Participants in Solicitation

 

The Company and its directors and officers and EarlyBirdCapital, Inc. (“EBC”) and Sandler O’Neill & Partners, L.P. (“SOP”), the underwriters of the Company’s initial public offering, may be deemed participants in the solicitation of proxies to the Company’s stockholders with respect to the proposed transaction. A list of the names of the Company’s directors and officers and a description of their interests in the Company is contained in the Company’s Annual Report on Form 10-K, which was filed with the SEC on March 31, 2014, and the preliminary proxy statement and will also be contained in the definitive proxy statement for the proposed transaction when available. EBC’s and SOP’s interests in the Company is contained in the Company’s Annual Report on Form 10-K, which was filed with the SEC on March 31, 2014, and the Merger and Acquisition Agreement by and among the Company, EBC and SOP, which is an exhibit to such report, and the preliminary proxy statement and will also be contained in the definitive proxy statement for the proposed transaction when available.

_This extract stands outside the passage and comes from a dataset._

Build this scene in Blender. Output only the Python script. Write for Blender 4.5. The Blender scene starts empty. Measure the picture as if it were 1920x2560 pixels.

Information about ZAIS and its officers and directors is contained in the preliminary proxy statement and will also be included in the definitive proxy statement for the proposed transaction when available.

 

 
 

 

SIGNATURES

 

Pursuant to the requirements of the Securities Exchange Act of 1934, the registrant has duly caused this report to be signed on its behalf by the undersigned hereunto duly authorized.

 

    HF2 Financial Management Inc.
     
Date: November 6, 2014 By: /s/ R. Bradley Forth
    R. Bradley Forth
    Executive Vice President and Chief Financial Officer

 

 
 

 

Exhibit Index

 

Exhibit No.   Description
     
2.2   First Amendment to Investment Agreement, dated October 31, 2014, among ZAIS Group Parent, LLC, HF2 Financial Management Inc., and the current members of ZAIS Group Parent, LLC.